Coma is about 300 million light years away or so, and has well over 1000 galaxies. It's far enough away that you need a decent telescope to see even the brightest members, but when you point something like Hubble at it

, well, you get the picture above, which was just released (the European version can be found here

). That picture is only a section of the cluster, but you can still see hundreds of galaxies in it. It's worth taking a look at a few places up close. Check out this beauty:

That's obviously a spiral galaxy, or something close to it. But it lacks the gorgeous spiral arms like we're used to. Spiral arms are like traffic jams in a galaxy's disk. When clouds slam into the jam, they collapse and form stars; the high-mass stars are very bright and light up the gas around them. This makes the spiral arms very obvious. But spirals with bright, clear arms are scarce in clusters. Why? The galaxies in a cluster move around sort of like bees around a hive, each circling the center on their own orbit. The orbital speeds can be pretty fast due to the high mass and therefore strong gravity of the cluster. There is gas in between the galaxies, and they ram through this gas while they orbit the cluster. Any gas inside the galaxy is stripped away by this gas outside the galaxy, like the way you can blow a smell out of a car by opening the windows and letting outside air blow in. So this galaxy is not really a spiral, it's just a disk galaxy, or what astronomers call a lenticular (lens-shaped) galaxy. You see them all the time in clusters because their gas is stripped away, making the spiral arms harder to see. If you look closely you can just barely make out a spiral pattern in it, but that's about it. The ring pattern halfway out from the center is odd, and to be honest I'm not sure I understand it. Some spirals do have rings (like M95

) but their original is unclear. This one is pretty distinct, and it doesn't look like it's affiliated with any other structure in this image (the object at about 2 o'clock on the ring is probably a background galaxy). Interesting! And you should expect interesting galaxies when you look in a dense cluster. To prove this point, check out this menagerie:

What a mess! You can see lenticulars, ellipticals, and a host of other weird shapes. I suspect a lot of the smaller galaxies (but not all) are background galaxies; much farther away than 300 million light years. But a lot of the galaxies you see here live in the Coma cluster. That flat, edge-on one at the lower right is particularly cool. It looks like it may have suffered some sort of collision a few hundred million years ago; the outer parts are puffed up, like a pizza crust.
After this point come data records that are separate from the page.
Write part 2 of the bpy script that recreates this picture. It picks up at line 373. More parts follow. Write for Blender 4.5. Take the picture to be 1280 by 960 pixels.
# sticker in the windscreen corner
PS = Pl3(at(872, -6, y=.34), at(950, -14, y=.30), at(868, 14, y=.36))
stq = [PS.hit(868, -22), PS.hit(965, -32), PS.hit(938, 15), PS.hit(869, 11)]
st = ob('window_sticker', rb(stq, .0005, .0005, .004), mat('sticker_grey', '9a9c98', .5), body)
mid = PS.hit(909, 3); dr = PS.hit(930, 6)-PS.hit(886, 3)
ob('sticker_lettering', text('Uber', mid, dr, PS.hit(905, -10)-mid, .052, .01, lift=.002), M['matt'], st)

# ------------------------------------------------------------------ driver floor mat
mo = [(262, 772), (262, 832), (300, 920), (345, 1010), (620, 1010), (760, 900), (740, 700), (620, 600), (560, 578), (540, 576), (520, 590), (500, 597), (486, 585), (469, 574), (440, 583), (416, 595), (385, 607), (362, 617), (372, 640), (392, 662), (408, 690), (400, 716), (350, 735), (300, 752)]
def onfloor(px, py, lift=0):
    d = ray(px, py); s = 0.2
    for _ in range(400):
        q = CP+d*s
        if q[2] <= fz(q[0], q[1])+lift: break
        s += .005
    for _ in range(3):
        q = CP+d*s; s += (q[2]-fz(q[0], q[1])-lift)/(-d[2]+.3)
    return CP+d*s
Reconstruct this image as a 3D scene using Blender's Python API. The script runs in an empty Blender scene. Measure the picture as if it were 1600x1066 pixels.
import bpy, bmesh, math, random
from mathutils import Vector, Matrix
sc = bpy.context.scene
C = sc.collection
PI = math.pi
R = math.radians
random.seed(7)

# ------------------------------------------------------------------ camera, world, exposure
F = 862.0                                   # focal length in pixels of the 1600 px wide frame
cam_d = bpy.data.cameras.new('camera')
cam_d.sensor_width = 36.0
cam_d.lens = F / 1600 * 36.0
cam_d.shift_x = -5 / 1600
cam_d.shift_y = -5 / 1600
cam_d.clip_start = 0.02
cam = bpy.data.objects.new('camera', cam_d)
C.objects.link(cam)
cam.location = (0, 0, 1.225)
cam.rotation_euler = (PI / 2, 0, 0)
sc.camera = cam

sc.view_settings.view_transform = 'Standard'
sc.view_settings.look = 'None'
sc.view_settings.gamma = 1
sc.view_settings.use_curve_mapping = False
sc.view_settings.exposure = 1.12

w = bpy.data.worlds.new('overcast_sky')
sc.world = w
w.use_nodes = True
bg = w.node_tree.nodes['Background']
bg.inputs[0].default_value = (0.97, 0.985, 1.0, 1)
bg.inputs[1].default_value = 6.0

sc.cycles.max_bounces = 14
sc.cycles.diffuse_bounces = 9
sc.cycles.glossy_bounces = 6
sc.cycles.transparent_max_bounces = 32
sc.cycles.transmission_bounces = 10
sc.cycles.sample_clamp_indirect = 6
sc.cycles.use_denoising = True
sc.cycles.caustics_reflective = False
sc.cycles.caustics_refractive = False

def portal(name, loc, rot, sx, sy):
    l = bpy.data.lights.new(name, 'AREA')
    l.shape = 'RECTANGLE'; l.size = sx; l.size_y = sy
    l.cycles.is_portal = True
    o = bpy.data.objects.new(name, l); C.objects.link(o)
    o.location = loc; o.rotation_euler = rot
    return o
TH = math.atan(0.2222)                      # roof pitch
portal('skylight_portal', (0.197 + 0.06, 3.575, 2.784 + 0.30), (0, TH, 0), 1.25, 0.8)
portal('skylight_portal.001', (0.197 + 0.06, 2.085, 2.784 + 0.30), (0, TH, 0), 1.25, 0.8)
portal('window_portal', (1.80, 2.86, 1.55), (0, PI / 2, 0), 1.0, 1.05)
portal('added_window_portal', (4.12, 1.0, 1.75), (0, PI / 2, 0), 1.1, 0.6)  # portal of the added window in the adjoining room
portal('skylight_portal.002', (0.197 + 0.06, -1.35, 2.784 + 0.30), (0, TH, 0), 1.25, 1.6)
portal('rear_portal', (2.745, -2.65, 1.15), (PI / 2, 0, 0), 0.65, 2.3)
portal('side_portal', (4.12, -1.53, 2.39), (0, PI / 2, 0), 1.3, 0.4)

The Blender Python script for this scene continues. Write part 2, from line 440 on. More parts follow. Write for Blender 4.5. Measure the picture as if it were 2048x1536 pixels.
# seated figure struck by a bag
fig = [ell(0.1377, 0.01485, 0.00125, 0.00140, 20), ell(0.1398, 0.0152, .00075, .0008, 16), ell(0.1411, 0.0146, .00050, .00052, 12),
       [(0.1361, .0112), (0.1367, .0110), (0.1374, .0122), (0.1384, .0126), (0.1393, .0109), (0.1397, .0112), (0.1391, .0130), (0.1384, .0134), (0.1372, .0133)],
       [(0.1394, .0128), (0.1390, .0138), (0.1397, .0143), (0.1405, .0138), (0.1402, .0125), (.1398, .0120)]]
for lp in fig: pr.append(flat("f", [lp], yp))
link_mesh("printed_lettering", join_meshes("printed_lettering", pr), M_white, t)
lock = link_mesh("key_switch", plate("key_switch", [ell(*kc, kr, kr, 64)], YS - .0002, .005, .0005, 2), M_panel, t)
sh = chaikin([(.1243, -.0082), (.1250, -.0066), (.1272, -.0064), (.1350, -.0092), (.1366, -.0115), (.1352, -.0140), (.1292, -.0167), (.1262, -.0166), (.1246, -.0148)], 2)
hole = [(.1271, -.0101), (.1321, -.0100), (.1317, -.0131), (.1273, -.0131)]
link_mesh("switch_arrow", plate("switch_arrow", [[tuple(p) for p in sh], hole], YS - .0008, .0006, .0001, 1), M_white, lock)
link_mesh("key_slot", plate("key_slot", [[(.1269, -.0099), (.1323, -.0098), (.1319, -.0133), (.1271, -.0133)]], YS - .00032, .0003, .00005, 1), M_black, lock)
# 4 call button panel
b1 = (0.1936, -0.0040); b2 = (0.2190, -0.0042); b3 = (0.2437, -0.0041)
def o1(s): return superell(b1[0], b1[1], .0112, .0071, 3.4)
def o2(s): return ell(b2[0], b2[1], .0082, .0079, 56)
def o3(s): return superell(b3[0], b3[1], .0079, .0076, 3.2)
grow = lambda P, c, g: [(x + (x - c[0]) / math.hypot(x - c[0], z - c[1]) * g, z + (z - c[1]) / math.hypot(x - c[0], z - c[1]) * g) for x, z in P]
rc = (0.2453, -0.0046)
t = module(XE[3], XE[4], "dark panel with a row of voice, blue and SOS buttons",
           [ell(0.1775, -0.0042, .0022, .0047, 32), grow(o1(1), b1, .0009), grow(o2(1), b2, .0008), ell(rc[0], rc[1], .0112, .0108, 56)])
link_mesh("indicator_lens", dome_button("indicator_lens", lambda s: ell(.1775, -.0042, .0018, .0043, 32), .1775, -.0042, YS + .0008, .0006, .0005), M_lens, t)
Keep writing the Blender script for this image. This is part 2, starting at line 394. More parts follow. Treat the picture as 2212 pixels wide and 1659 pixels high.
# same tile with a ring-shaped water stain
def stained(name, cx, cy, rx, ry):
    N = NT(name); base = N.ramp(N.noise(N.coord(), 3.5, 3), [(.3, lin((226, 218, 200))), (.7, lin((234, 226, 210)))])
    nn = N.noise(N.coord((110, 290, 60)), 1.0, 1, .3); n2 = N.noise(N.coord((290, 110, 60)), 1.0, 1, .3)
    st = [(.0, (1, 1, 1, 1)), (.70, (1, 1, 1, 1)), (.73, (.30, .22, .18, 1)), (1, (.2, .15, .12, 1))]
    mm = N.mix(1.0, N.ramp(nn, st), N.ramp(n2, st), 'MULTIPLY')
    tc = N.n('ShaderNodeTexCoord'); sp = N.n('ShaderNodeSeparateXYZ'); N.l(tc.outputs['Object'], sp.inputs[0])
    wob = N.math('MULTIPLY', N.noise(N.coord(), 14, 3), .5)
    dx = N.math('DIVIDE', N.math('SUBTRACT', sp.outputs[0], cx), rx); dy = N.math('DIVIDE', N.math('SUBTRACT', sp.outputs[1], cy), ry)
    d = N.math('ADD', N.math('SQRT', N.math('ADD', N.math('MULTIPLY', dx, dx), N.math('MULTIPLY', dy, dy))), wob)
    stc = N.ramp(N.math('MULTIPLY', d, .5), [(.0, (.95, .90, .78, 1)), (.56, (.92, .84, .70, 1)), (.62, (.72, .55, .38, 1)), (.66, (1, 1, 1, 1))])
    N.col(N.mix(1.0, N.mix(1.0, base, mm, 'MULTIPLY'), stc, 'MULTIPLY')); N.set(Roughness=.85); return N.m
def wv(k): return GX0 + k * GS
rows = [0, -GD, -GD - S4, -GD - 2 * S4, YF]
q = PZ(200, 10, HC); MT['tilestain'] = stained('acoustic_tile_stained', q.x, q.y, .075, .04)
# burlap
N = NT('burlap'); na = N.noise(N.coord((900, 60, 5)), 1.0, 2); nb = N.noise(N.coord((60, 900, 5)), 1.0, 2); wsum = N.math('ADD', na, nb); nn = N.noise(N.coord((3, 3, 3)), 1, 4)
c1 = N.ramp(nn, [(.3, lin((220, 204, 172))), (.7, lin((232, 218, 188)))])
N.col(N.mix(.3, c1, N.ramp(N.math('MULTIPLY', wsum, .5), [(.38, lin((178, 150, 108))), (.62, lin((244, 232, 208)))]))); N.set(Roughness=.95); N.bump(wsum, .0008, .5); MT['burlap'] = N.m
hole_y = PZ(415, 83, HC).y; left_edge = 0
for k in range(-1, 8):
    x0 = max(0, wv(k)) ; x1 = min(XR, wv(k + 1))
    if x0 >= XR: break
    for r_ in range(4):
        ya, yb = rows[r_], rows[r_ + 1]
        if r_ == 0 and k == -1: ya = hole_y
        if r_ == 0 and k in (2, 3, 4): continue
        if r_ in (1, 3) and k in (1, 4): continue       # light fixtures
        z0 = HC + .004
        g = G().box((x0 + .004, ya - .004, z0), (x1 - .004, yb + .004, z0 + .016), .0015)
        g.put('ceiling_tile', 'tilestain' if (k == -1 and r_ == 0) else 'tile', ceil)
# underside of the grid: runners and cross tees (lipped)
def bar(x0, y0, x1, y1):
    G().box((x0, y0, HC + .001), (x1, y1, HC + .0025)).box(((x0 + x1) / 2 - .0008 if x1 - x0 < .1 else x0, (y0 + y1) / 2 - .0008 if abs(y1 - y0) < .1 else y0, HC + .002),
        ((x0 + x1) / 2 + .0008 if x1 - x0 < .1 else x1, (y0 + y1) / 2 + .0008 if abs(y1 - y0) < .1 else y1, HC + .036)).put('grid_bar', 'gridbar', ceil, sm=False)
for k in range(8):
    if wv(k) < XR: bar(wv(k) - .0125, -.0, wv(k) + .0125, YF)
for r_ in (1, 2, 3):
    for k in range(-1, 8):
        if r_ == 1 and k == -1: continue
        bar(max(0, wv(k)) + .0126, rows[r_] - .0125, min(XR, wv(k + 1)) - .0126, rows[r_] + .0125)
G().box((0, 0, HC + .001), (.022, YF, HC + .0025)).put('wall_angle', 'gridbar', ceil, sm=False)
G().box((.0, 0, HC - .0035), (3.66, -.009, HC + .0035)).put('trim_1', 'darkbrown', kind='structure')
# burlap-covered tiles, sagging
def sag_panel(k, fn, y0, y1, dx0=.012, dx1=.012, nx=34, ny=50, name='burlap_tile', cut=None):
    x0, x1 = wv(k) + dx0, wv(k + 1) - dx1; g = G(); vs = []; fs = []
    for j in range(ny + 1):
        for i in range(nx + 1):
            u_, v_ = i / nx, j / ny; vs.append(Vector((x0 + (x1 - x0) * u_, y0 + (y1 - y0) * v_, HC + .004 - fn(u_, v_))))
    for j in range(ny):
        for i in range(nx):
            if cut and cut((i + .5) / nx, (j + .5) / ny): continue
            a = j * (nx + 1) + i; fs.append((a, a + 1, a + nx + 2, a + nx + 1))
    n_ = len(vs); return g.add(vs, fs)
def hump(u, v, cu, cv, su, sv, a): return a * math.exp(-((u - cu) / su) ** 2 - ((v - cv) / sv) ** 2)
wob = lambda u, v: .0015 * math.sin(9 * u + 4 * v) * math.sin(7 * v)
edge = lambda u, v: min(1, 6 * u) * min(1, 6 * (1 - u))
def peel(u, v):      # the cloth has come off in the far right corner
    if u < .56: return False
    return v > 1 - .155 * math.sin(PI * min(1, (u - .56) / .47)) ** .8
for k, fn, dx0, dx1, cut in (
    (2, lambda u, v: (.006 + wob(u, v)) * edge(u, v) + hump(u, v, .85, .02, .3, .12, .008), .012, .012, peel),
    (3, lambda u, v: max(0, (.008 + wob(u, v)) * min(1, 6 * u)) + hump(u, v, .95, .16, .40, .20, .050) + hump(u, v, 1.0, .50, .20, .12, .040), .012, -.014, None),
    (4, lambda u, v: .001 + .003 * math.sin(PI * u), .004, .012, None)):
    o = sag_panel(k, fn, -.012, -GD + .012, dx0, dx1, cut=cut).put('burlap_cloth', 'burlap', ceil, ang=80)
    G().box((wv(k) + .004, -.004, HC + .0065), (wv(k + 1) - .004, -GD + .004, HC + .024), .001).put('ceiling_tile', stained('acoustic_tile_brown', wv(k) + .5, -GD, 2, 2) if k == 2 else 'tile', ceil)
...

That sometimes happens when a big galaxy eats a smaller one. I'm guessing: I'm not sure, but it seems like a good bet. Images like this are fun! It can be a lot of fun to grab a big version

(6000x4260, 33Mb), or, if you can handle it, the monster full-size image

(10816 x 7679, and 125 Mb! Holy Haleakala!) and just tool around. You can find all sorts of interesting things if you look carefully. How many stars do you see? How many small red dots, which may be galaxies billions of light years distant? How many are distorted from collisions? How many are bright blue, indicating they are bursting with star formation? Do you spy any gravitational lenses

, arcs of light which are the distorted views of more distant galaxies? I found at least one in this image. I bet there are more! Images like this are a treasure trove. Enjoy digging.